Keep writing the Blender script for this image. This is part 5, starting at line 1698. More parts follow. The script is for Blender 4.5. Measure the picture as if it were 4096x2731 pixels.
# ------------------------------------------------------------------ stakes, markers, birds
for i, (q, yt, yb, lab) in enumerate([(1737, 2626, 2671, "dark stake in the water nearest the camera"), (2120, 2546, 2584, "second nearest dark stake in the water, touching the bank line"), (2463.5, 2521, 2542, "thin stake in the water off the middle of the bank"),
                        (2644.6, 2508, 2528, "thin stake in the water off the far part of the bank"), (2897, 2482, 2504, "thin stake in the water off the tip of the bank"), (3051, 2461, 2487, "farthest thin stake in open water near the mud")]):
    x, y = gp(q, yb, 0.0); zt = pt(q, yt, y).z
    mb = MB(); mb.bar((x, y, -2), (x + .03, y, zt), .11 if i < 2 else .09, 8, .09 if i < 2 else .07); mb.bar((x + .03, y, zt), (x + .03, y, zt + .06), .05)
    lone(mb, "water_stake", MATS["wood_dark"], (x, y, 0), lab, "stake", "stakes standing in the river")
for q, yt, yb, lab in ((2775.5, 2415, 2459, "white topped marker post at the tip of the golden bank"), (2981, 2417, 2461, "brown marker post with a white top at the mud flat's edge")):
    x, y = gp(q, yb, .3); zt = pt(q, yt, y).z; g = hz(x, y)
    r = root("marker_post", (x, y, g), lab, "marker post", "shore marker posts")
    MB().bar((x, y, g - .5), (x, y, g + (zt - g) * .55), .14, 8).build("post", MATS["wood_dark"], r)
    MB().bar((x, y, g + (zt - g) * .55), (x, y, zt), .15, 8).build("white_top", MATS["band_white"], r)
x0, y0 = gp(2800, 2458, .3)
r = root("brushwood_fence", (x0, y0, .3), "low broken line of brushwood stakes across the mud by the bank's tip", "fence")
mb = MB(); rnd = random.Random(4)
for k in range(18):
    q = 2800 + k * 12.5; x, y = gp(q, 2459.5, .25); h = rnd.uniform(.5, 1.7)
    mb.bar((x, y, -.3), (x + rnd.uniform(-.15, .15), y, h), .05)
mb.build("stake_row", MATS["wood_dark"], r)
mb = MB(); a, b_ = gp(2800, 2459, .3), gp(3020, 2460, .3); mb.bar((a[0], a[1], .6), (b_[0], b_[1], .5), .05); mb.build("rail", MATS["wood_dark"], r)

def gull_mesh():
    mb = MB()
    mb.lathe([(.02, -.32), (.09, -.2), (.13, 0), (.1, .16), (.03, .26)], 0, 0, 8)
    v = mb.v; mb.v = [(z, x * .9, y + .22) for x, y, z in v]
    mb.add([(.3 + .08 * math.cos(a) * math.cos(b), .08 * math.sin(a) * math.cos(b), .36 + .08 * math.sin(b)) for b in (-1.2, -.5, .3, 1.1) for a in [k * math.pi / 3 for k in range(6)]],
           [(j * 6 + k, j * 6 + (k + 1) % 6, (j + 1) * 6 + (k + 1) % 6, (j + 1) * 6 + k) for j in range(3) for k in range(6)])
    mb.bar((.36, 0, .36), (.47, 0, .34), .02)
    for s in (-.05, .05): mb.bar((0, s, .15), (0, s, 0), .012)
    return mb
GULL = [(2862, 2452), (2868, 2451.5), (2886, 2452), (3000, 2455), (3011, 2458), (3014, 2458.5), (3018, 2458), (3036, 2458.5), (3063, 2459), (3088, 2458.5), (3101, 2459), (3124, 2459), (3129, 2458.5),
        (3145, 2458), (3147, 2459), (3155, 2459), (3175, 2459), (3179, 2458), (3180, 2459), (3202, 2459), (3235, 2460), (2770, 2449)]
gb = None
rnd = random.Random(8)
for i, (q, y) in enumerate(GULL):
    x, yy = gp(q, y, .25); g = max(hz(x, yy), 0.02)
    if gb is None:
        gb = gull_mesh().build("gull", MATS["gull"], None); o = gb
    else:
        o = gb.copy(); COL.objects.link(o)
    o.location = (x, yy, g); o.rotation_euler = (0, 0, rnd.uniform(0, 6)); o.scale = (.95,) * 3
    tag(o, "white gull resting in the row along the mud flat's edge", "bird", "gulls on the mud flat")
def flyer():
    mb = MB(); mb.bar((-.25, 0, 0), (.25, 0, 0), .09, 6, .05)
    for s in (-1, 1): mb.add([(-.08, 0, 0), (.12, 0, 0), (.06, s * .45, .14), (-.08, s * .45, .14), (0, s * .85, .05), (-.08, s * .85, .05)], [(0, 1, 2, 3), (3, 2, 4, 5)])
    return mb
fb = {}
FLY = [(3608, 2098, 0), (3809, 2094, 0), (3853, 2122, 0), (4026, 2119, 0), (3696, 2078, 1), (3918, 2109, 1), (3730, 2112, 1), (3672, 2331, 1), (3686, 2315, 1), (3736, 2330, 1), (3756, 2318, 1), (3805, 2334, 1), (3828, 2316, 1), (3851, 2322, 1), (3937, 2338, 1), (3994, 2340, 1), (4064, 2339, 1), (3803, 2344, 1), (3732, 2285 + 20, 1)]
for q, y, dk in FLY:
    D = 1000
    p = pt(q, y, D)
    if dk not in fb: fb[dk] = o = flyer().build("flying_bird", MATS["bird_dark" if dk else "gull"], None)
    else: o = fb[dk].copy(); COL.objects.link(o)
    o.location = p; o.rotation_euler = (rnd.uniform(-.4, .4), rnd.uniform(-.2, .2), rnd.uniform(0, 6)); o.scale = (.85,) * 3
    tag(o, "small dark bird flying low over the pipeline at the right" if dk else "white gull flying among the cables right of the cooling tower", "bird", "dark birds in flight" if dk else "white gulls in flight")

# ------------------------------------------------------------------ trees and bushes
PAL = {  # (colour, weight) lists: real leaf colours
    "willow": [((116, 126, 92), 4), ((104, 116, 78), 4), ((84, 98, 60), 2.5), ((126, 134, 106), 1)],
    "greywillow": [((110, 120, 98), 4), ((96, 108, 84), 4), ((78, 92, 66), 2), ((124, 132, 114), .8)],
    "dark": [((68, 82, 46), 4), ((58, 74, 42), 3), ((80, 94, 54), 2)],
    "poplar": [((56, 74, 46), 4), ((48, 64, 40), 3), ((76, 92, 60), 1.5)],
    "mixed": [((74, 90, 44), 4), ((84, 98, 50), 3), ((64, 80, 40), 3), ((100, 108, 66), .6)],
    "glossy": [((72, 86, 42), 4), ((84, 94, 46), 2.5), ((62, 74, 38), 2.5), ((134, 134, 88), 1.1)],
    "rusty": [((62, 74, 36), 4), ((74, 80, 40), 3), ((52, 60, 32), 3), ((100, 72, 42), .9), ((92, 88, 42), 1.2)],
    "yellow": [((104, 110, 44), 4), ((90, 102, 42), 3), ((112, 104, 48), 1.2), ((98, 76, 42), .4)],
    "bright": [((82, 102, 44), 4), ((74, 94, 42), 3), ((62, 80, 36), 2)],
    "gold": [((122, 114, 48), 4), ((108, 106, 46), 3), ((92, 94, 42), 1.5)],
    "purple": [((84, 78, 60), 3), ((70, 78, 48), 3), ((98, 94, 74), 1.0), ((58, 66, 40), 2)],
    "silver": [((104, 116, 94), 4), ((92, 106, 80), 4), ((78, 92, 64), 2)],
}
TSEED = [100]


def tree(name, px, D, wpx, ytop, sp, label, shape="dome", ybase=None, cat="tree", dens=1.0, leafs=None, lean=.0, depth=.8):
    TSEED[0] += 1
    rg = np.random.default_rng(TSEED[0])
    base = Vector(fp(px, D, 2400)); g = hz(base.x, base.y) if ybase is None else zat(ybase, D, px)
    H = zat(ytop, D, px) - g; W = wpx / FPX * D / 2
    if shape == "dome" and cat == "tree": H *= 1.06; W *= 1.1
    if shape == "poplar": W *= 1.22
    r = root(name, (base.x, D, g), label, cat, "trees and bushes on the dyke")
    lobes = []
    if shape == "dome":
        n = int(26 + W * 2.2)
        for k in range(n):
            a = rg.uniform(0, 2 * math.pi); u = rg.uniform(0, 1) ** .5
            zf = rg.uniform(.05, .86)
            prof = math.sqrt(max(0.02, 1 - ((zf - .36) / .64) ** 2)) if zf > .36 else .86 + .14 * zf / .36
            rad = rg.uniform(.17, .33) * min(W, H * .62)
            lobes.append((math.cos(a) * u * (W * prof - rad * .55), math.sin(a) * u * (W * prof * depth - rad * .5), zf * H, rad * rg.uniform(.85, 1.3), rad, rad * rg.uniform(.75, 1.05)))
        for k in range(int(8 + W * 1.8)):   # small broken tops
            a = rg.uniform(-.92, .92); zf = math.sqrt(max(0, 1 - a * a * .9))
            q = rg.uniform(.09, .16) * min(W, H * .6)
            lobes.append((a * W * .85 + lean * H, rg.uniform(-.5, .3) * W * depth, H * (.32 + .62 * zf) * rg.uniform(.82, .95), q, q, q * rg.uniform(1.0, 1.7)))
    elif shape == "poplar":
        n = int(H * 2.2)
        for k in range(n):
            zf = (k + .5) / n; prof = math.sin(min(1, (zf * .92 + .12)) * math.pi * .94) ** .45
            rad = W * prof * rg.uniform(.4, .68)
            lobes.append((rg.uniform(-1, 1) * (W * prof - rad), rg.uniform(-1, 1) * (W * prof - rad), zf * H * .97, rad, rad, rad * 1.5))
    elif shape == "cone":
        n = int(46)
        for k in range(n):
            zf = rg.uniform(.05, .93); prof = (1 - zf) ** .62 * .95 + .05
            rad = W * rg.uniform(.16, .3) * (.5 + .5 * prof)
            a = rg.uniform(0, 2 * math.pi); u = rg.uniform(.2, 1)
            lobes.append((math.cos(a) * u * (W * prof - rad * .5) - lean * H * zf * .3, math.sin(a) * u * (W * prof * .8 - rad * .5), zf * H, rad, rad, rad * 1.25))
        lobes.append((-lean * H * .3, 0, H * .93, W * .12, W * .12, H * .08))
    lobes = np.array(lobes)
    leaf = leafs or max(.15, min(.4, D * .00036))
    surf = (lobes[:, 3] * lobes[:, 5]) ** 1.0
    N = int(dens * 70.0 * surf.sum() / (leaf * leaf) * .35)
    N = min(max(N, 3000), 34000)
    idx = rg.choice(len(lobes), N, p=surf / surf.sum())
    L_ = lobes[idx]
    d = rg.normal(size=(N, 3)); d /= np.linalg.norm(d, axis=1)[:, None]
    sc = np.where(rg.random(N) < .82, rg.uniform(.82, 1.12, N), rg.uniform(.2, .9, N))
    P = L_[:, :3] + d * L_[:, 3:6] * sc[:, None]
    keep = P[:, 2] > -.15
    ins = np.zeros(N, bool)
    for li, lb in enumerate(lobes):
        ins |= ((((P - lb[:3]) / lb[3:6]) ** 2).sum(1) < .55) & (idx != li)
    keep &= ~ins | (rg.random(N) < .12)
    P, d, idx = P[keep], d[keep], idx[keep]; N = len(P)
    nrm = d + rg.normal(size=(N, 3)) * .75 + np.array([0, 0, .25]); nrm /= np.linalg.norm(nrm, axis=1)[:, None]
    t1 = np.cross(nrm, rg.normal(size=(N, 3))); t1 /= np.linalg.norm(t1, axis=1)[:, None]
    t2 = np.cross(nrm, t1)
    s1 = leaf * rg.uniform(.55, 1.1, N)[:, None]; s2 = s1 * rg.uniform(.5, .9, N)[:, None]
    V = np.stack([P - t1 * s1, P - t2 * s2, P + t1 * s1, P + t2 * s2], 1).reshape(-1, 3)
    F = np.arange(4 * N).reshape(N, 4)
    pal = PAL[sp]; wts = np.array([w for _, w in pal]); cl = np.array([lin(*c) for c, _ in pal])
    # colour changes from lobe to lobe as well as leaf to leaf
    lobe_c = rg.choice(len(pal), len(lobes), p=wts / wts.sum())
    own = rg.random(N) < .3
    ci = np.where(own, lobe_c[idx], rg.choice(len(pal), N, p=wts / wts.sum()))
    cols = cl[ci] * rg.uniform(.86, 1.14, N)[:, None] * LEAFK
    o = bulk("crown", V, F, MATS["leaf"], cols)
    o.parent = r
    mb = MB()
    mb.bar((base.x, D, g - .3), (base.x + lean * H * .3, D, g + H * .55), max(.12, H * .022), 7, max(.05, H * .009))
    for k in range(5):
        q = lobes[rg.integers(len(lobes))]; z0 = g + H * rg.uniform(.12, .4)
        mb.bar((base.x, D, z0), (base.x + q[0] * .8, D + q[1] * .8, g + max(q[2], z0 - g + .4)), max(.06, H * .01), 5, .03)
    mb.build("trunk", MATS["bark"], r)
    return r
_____
_Problem requirements_
Give again, word for word, the lines of the listing, starting at its first line and ending with the line containing "mb = MB(); a, b_".

_Solved problem_
Keep writing the Blender script for this image. This is part 5, starting at line 1698. More parts follow. The script is for Blender 4.5. Measure the picture as if it were 4096x2731 pixels.
# ------------------------------------------------------------------ stakes, markers, birds
for i, (q, yt, yb, lab) in enumerate([(1737, 2626, 2671, "dark stake in the water nearest the camera"), (2120, 2546, 2584, "second nearest dark stake in the water, touching the bank line"), (2463.5, 2521, 2542, "thin stake in the water off the middle of the bank"),
                        (2644.6, 2508, 2528, "thin stake in the water off the far part of the bank"), (2897, 2482, 2504, "thin stake in the water off the tip of the bank"), (3051, 2461, 2487, "farthest thin stake in open water near the mud")]):
    x, y = gp(q, yb, 0.0); zt = pt(q, yt, y).z
    mb = MB(); mb.bar((x, y, -2), (x + .03, y, zt), .11 if i < 2 else .09, 8, .09 if i < 2 else .07); mb.bar((x + .03, y, zt), (x + .03, y, zt + .06), .05)
    lone(mb, "water_stake", MATS["wood_dark"], (x, y, 0), lab, "stake", "stakes standing in the river")
for q, yt, yb, lab in ((2775.5, 2415, 2459, "white topped marker post at the tip of the golden bank"), (2981, 2417, 2461, "brown marker post with a white top at the mud flat's edge")):
    x, y = gp(q, yb, .3); zt = pt(q, yt, y).z; g = hz(x, y)
    r = root("marker_post", (x, y, g), lab, "marker post", "shore marker posts")
    MB().bar((x, y, g - .5), (x, y, g + (zt - g) * .55), .14, 8).build("post", MATS["wood_dark"], r)
    MB().bar((x, y, g + (zt - g) * .55), (x, y, zt), .15, 8).build("white_top", MATS["band_white"], r)
x0, y0 = gp(2800, 2458, .3)
r = root("brushwood_fence", (x0, y0, .3), "low broken line of brushwood stakes across the mud by the bank's tip", "fence")
mb = MB(); rnd = random.Random(4)
for k in range(18):
    q = 2800 + k * 12.5; x, y = gp(q, 2459.5, .25); h = rnd.uniform(.5, 1.7)
    mb.bar((x, y, -.3), (x + rnd.uniform(-.15, .15), y, h), .05)
mb.build("stake_row", MATS["wood_dark"], r)
mb = MB(); a, b_ = gp(2800, 2459, .3), gp(3020, 2460, .3); mb.bar((a[0], a[1], .6), (b_[0], b_[1], .5), .05); mb.build("rail", MATS["wood_dark"], r)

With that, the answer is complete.